Okazją do wspomnień było jubileuszowe spotkanie zorganizowane przez TVP Seriale z udziałem przyjaciół aktora: Elżbiety Starosteckiej, Grażyny Barszczewskiej i Macieja Rayzachera.
- "Czarne chmury", które realizowano z wielkim pietyzmem, jeśli chodzi o scenografię, kostiumy czy dobór miejsc, miały tak olbrzymią popularność, że nawet ze Skandynawii dostałem list z propozycją małżeństwa. Nie bardzo wiedziałem, na jakich zasadach miałby odbyć się ślub, gdyż nie znam języka szwedzkiego. Korespondencji dostawałem zresztą mnóstwo, przebijała z nich tęsknota za autorytetem. Ten serial wnosił coś więcej niż tylko pojedynki. Pokazywał, że można być oddanym ojczyźnie. Mnóstwo listów przychodziło od matek, dziękujących mi, że ich dzieci po obejrzeniu serialu zmieniły się na lepsze. Potem miałem obawy, że zostanę "wiecznym Dowgirdem". Na szczęście przyszła rola Karola, kolegi Stefana Karwowskiego w "Czterdziestolatku". To pozwoliło mi zmienić wizerunek i chociaż była to postać drugoplanowa, dzięki niej wyszedłem prawie natychmiast z szufladki Dowgirda - zwierzał się pan Leonard.
- Chętnie wspominam także pracę na planach seriali "Królowa Bona", "Rodzina Połanieckich" i "Siedlisko". Żałuję jedynie, że nie nakręcono trzeciej części "Vabanku", w której ten łajdak Kramer zginąłby bohatersko w Powstaniu Warszawskim - uśmiecha się aktor.
- Lolka zawsze charakteryzowało doskonałe, jedyne w swoim rodzaju poczucie humoru, a ja przepadam za jego dowcipami. Choć znam już niektóre na pamięć, kiedy się spotykamy, proszę go, by któryś z nich opowiedział. I zawsze się z nich śmieję - zwierzała się Elżbieta Starostecka, która w "Czarnych chmurach" zagrała ukochaną dzielnego pułkownika Dowgirda.
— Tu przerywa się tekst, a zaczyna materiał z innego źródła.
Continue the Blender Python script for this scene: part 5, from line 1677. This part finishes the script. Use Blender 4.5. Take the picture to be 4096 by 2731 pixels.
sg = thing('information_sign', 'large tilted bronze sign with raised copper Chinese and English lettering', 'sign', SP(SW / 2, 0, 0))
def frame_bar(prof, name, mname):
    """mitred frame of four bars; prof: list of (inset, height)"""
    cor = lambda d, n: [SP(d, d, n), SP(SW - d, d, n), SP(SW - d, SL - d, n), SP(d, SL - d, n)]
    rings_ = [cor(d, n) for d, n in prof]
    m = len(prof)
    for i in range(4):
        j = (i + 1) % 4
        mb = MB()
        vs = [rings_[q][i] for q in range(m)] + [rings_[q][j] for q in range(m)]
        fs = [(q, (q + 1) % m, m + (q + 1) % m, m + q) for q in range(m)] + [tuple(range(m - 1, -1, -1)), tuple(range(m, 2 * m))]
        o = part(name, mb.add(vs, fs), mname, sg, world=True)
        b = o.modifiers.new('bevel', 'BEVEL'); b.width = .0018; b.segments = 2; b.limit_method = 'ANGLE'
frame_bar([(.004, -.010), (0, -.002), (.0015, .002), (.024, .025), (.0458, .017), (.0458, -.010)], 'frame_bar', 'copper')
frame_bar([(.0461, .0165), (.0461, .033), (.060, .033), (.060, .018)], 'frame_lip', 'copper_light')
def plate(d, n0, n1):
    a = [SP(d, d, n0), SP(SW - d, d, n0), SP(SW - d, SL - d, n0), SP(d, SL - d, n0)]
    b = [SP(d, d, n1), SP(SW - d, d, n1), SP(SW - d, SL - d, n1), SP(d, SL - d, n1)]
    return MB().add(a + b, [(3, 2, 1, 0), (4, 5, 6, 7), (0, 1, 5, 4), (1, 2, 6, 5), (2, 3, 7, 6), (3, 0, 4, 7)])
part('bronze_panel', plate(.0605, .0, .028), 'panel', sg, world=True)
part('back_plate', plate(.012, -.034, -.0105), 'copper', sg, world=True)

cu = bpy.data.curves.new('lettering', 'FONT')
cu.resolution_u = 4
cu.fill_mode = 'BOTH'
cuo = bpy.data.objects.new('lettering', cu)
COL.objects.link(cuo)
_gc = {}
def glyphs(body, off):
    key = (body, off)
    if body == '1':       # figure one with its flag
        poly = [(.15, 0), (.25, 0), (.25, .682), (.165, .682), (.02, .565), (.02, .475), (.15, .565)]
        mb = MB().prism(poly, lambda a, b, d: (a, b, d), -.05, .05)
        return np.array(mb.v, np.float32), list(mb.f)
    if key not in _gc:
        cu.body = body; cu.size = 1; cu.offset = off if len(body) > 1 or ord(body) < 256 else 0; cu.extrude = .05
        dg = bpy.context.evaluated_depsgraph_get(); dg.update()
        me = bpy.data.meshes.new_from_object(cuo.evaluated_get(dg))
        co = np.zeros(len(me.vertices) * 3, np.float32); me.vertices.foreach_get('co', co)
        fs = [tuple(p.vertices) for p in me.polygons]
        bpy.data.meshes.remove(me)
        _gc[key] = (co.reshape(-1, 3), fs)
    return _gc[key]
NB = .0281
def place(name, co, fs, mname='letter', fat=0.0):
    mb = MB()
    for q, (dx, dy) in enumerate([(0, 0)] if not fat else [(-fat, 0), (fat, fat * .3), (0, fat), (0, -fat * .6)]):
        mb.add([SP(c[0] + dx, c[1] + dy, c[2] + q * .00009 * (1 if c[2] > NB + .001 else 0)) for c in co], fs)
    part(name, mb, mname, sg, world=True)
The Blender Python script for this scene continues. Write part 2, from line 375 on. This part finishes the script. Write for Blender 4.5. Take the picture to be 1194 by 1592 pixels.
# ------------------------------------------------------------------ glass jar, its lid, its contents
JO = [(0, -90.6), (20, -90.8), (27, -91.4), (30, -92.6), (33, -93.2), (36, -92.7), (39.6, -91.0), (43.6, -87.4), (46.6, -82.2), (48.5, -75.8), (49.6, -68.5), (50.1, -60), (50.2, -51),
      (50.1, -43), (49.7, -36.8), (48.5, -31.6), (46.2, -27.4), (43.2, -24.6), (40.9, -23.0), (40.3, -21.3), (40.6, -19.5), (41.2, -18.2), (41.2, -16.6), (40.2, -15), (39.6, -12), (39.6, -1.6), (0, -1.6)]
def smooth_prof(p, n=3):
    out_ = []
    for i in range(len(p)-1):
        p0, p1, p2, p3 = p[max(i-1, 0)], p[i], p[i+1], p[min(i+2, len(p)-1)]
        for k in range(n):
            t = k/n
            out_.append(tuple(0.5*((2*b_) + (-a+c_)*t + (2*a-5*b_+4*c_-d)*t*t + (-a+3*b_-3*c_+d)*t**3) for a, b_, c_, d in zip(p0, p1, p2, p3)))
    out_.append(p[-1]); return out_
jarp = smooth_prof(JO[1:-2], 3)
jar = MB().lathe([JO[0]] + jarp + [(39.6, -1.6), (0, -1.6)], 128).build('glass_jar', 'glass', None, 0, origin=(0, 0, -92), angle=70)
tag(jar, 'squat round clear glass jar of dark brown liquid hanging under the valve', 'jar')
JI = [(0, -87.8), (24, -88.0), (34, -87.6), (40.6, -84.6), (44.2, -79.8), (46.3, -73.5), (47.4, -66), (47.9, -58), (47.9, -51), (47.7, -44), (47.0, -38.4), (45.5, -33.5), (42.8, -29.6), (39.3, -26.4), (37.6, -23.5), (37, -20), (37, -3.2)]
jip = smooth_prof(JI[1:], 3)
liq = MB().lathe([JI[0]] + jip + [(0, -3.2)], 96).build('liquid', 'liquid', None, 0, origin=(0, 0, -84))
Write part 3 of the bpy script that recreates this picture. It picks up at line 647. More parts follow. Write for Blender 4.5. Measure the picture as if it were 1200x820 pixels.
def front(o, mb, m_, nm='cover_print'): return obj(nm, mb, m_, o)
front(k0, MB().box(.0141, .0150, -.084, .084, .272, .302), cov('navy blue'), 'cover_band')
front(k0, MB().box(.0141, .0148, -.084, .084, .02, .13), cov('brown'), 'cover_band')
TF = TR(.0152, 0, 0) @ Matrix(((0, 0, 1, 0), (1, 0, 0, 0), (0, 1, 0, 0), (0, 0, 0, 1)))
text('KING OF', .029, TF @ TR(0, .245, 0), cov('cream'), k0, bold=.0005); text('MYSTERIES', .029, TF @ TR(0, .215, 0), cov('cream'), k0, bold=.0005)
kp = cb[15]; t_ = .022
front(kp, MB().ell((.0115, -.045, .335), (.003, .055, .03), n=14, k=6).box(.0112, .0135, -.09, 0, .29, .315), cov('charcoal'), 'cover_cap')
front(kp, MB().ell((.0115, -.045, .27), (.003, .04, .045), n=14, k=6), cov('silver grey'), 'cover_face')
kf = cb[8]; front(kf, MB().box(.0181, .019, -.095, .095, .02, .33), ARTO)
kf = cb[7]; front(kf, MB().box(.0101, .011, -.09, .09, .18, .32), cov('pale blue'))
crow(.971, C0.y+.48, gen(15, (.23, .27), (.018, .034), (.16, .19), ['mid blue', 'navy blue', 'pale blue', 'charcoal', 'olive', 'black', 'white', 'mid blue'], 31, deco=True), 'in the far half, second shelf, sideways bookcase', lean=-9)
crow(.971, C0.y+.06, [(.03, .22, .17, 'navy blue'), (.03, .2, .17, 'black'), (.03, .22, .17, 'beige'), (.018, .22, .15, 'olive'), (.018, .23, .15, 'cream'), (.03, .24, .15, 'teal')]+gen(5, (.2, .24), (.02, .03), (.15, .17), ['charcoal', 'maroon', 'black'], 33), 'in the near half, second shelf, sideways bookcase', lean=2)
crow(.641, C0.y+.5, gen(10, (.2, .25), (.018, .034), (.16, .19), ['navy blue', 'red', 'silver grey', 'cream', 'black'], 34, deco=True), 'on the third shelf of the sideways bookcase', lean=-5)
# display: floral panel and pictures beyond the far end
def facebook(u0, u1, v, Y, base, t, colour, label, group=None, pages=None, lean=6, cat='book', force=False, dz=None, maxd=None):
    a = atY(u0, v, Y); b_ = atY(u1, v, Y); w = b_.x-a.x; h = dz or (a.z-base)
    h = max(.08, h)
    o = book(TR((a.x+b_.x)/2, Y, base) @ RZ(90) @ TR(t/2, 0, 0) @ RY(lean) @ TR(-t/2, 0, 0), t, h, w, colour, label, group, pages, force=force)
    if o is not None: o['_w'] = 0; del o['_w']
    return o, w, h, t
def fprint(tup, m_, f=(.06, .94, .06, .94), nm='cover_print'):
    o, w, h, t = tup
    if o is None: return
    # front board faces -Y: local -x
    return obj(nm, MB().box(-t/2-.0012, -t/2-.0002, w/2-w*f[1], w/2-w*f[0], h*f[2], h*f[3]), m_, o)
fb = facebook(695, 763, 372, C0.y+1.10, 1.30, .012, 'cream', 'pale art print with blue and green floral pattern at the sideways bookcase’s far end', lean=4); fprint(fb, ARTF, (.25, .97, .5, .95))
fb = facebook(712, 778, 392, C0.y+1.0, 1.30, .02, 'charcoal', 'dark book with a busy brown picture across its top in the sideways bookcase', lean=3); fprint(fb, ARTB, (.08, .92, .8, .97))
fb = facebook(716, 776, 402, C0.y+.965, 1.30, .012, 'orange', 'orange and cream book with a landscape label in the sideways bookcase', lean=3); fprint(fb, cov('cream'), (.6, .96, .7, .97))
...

- Moja rola nie należała do specjalnie trudnych. Miałam kochać się w Lolku i świata poza nim nie widzieć. Martwić się i drżeć o niego, gdyż był w nieustannym, śmiertelnym niebezpieczeństwie. To było przyjemne zadanie, gdyż to bardzo przystojny mężczyzna, więc zagrałam najlepiej jak umiałam. I udało się, bo mój mąż nie miał żadnych pretensji, a z Lolkiem i jego żoną przyjaźnimy się do dzisiaj. Jest uroczym człowiekiem, ma niesamowity czar i wdzięk - dodała aktorka.
- Włodek Korcz uczestniczył zupełnie bezinteresownie w każdej "bliższej" scenie między nami. Ale jak widać, świeżo wówczas zaślubionej z nim Eli wcale to nie przeszkadzało, zagrała znakomicie! - wspominał z ujmującym uśmiechem Leonard Pietraszak.
- Poznaliśmy się w szkole teatralnej w Łodzi, a przyjaźń z Lolkiem przetrwała w teatrze, w którym graliśmy. Mimo zawodowej rywalizacji bardzo się lubiliśmy i szanowaliśmy. A po każdym przedstawieniu kończyliśmy pełen wrażeń wieczór w SPATiF-ie. Szczegóły tych eskapad zachowam jednak dla siebie - mówił Maciej Rayzacher, grający śmiertelnego wroga Dowgirda, czyli kapitana Knothe.
- Pracowałam z kilkoma wybitnymi aktorami i do nich bez wątpienia zalicza się właśnie Lolek. Zawsze miał instynkt rasowego aktora. Uważnie słuchał partnera, żył daną sceną, nie odpowiadał na moje kwestie mechanicznie. Nie tylko w "Karierze Nikodema Dyzmy", ale również na deskach teatru iskrzyło między nami, była ta specyficzna i niezbędna chemia - opowiadała Grażyna Barszczewska.
- Zawsze powtarzam, że podstawową sprawą w naszym zawodzie jest nie tylko dobre rzemiosło, lecz również wspomniana przez Grażynę chemia między aktorami. Bez niej żaden spektakl czy film nie może się udać - powiedział Leonard Pietraszak.